Das heißt, Sehgewohnheiten verändern sich durch Smartphones, Social Media, Kino und Streamingplattformen. Gleichzeitig verschwinden aus einer Vielzahl von Gründen Kinos aus Kleinstädten und ländlichen Räumen. Was bedeutet das für den Film als Medium? Eine konstruktive Antwort darauf geben Juliane und Johanna Mühlschmidt, die leider nicht da sein kann, mit ihrem Projekt „Kino in Bewegung“, in dem sie in der Provinz über Filme ins Gespräch kommen.

Lars Fischer ist Experte für Landschaftskommunikation und steht in enger Beziehung zum Film Festival „Provinziale“ in Eberswalde. Er wird ausgehend von dieser Doppelrolle einen Vortrag über das Verhältnis von Film und ländlichem Raum halten.

Dann ist da noch die Frage nach Film im Umbruch vor dem Hintergrund des völkerrechtswidrigen Krieges in der Ukraine und seinen Folgen. Dort werden gewaltsam Ländergrenzen verschoben und damit nicht nur Lebensräume verändert. Wie wir aus der Geschichte gelernt haben, geht das Verändern bzw. Öffnen und Schließen von Grenzen, von eisernen Vorhängen und politischen Systemen, nicht spurlos an Gesellschaften vorbei.

So hallt die Geschichte durch den Krieg in der Ukraine, insbesondere in Ostdeutschland, seltsam nach. Manche sprechen diesbezüglich vom „Ende des Endes der Geschichte“. Das meint, dass die Befriedung der Systeme mit dem Fall der Mauer jetzt wieder aufgehoben sei. Doch die Bruchlinie verläuft nicht mehr zwischen Kapitalismus und Sozialismus, sondern eher zwischen Demokratie und Autoritarismus.
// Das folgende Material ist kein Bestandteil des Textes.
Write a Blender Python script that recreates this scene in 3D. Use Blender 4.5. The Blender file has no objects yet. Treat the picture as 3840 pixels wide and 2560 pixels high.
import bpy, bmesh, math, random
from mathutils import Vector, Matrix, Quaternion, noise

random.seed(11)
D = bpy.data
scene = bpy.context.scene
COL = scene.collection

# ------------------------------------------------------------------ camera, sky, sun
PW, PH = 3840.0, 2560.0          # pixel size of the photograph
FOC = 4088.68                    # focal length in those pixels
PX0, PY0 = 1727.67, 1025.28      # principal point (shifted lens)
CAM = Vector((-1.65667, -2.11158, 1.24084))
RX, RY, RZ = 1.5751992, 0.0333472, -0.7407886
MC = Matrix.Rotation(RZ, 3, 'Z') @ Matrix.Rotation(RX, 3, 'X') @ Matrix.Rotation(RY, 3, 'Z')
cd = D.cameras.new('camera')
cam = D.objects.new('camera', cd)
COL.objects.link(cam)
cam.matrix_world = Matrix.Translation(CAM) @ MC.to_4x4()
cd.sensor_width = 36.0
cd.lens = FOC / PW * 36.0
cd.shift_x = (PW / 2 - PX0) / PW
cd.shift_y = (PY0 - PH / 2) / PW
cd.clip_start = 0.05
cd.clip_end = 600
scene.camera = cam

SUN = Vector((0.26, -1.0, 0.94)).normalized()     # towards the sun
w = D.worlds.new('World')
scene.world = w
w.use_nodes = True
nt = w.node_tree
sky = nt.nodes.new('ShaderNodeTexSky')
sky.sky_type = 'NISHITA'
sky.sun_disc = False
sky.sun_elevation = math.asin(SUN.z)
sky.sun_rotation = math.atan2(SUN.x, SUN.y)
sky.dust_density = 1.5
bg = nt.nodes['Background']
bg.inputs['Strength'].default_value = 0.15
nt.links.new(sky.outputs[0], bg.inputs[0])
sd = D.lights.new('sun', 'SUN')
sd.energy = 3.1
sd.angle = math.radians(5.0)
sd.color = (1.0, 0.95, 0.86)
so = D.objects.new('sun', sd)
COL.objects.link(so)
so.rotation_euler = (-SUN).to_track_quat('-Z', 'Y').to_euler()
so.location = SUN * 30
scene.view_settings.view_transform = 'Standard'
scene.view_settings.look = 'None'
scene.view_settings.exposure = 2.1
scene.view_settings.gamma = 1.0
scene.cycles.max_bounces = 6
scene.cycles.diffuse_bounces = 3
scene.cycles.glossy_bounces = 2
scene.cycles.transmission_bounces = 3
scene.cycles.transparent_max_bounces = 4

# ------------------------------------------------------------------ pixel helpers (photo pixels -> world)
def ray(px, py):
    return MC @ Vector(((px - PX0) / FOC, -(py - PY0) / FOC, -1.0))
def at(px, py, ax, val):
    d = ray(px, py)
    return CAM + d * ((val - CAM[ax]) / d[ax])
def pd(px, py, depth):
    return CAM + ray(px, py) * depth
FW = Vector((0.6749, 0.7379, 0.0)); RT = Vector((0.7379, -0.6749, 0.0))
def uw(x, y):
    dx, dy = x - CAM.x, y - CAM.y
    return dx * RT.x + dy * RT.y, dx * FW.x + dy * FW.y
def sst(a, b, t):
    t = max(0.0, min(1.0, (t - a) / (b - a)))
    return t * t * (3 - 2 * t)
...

Für andere sind die ökonomischen Folgen der Polykrise angesichts des Krieges erneut ein guter Anlass, ihren Unmut wahlweise gegenüber der Regierung, dem Staat, den Medien, der Wissenschaft oder ganz allgemein den Eliten von der Peripherie ins Zentrum zu tragen.

Man denke an den Sturm auf das Kapitol oder den Reichstag. Leider richtet sich dieser Unmut oft gegen die Falschen, insbesondere gegen „die Anderen“, um ein ideologisch aufgeladenes „Wir“ oder ein nicht minder problematisches neoliberales „Ich“ zu erzeugen. Und das, obwohl das Ankommen in der BRD, ob nun aus der Peripherie im Osten oder der Peripherie des globalen Südens, viele Überschneidungen hat.

Tino Weiss wird uns anhand seines Spielfilmprojekts „POET“ unter anderem über „Ankommen eins“ und „Ankommen zwei“ erzählen, hoffe ich. Der Film entsteht in ehemaligen DDR-Plattenbau-Siedlungen in der Peripherie ostdeutscher Städte wie Leipzig-Grünau. Dort treffen Rentnerinnen mit DDR-Hintergrund auf junge Geflüchtete und Migrantinnen internationaler Herkunft. Und so wie die Begriffe „Zentrum“ und „Peripherie“ sich gegenseitig bedingen, kann man wohl kaum über den regionalen Fokus dieser Veranstaltung reden, ohne über Westdeutschland bzw. die BRD zu sprechen.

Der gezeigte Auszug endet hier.